With right-wing parties threatening to shatter the cosy left-liberal alliance of the centrist EPP and the Left within the European Parliament, Eurocrats are belatedly attempting to sound tougher on migration. The best they can propose, however, is to standardise third-world migration through agreed entry points, replacing the current unsupervised rush into Europe.
Central to this is the EU’s Asylum and Migration Pact, for which it currently seeks member state approval within the European Council. Centralising the bloc’s asylum policies on Brussels’ watch, the Pact grants the EU more powers to order member states to accept an allotted quota of asylum seekers every year, and to fine governments which refuse to obey. This system is advertised under the Orwellian-sounding name of ‘compulsory solidarity.’

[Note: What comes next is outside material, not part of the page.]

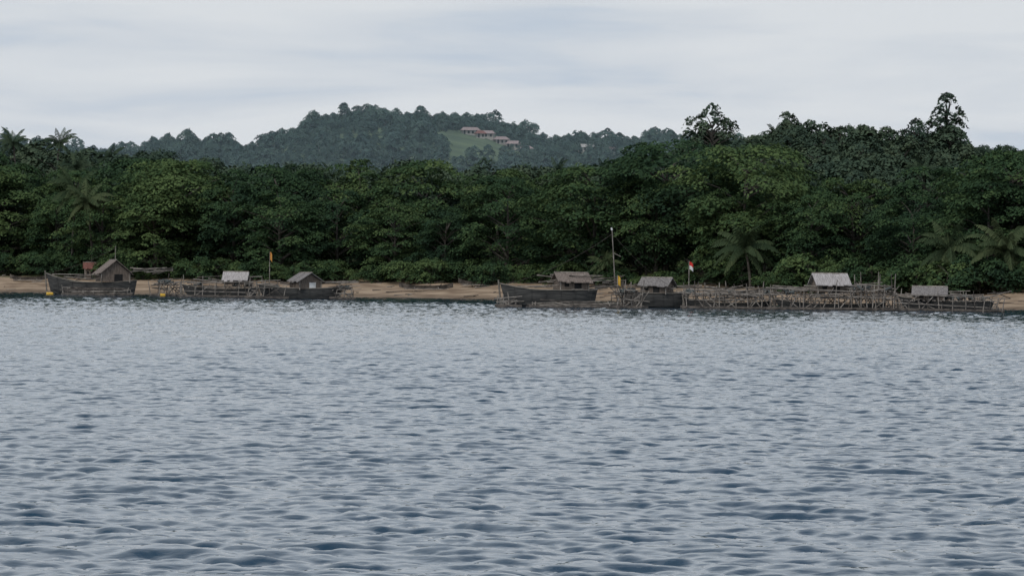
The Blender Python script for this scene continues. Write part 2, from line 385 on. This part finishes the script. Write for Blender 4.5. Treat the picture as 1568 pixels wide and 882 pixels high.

Populists are right to worry about the EU’s asylum policy being quietly crafted behind the scenes by Swedish home affairs commissioner and open borders ideologue Ylva Johansson, who claims the Pact is just consolidating what are already disastrous EU migration policies.
Fabrice Leggeri, former chief of the EU border agency Frontex and now a candidate for the right-wing Rassemblement National party in France, has warned of the EU’s zealous commitment to mass migration, lamenting that the continent hasn’t seen anything yet in terms of the numbers that will soon be crossing the Mediterranean.
Meanwhile in the Mediterranean, the Italian government is attempting to bring order to chaos on maritime crossings, with clampdowns on NGO boats and agreements with third-party nations such as Algeria and Tunisia, hoping to exchange visas and aid for protecting the EU’s borders. Meloni has been criticised for failing to stem migration from Africa, though the Italian PM has had little or no help from other big EU members or Brussels in attempting to shut ‘Europe’s back door.’
A likely theme of the next five years of EU migration policy will be the relationships with third-party nations proposed to manage border control and return illegal migrants, with Tunisia and Egypt already offered student visas as a sweetener to act as Europe’s borderguard.
At a political level, while a new liberal coalition government could open the flow of migration into Poland, Austria is likely to have a FPÖ-led right-wing administration by year’s end. The Swedish Democrats are slowly improving Stockholm’s lax asylum policies with an eye on leading the next government. Meanwhile Geert Wilders led a right- wing surge on an anti-migration platform in the Netherlands and Vlaams Belang is poised to do well in this year’s Belgian elections.
The calamitous changes caused by Europe’s migration mishaps can no longer be quarantined from public view. Even European Commission president Ursula von der Leyen’s EPP parliamentary group is making tepid efforts to reassure voters that it can handle the migration question as it commits to tripling border force funding in 2024.
When Donald Trump first ran for the American presidency in 2015, European leaders scoffed at the straight-talking Republican wanting to wall the United States off from Mexico. Now, with European capitals bearing the scars of runaway migration, even the EU centre has been forced to backtrack on its earlier optimism regarding open borders.